Si pengeluh. Begitu teman-teman menjuluki Abrar. Tiap hari, semua dikeluhkannya. Mulai dari presiden yang katanya tidak becus. Menteri yang katanya asal ngomong. Kepala daerah yang katanya tidak bosan-bosannya nggembosi uang rakyat. Sampai ke... hujan yang tak henti-henti. Dan kalau panas, waduh panasnya minta ampuuun. Sampai malas pergi ke mana-mana.
Semuanya dikeluhkan. Bahkan sampai kegiatan ritual pun ia jadikan bahan keluhan. Ceramah ustad yang tidak bermutu. Bacaan ayat sholat Imam yang kepanjangan. Sampai ia sendiri kehilangan sandal bututnya ketika Jumatan.
Semua teman terheran-heran. Begitu pun saya. Padahal dulu Abrar tidak begini orangnya. Sikapnya santun. Bahasa tubuhnya anggun. Senyumnya selalu menghiasi setiap langkahnya. Dan perkataannya menyejukkan.
Iseng, suatu kali, saya bertanya "apa kabar" kepadanya. Tahu apa jawabannya? Luar biasa! Abrar memberondong saya dengan keluhan-keluhannya. Kali ini lebih spesifik. Bangun pagi yang mulai payah. Sholat Subuh yang mulai bolong-bolong. Berangkat kantor yang mulai malas. Termasuk kerja yang mulai membosankan. Bla bla bla...

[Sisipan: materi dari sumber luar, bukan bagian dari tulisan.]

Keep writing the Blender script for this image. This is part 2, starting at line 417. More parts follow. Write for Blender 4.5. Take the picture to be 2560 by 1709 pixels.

Saya tersenyum. Mencoba menghiburnya. Tapi naas, saya ternyata bukan tipe penghibur. Tipe pendengar pun tidak. Saya kerap menyela omongan Abrar. Hahaha. Lalu apa bedanya saya dengan Abrar? Satu Si Pengeluh, satu lagi Si Penyela.
Hidup sejatinya harus bisa menerima kekalahan dan atau kemenangan. Bisa dengan jernih melihat perbedaan-perbedaan. Bisa dengan senyum menerima kritikan. Dan, meminjam bahasa Paulo Coelho: "Hanya yang berikut ini patut dianggap sebagai kekeliruan-kekeliruan serius; tidak menghormati hak-hak orang lain; membiarkan diri sendiri dilumpuhkan oleh rasa takut; merasa bersalah; meyakini bahwa kita tidak layak menerima hal-hal baik atau buruk yang terjadi dalam hidup kita; menjadi pengecut."
Di akhir pertemuan dengan Abrar, ia membisikkan ke telinga saya. "Saya tahu saya digelari Si Pengeluh oleh teman-teman. Tapi kamu tidak tahu, sifat ini menular dari bos saya. Hampir setiap pagi dia mengeluh."
Nah lho. Ternyata mengeluh itu menular.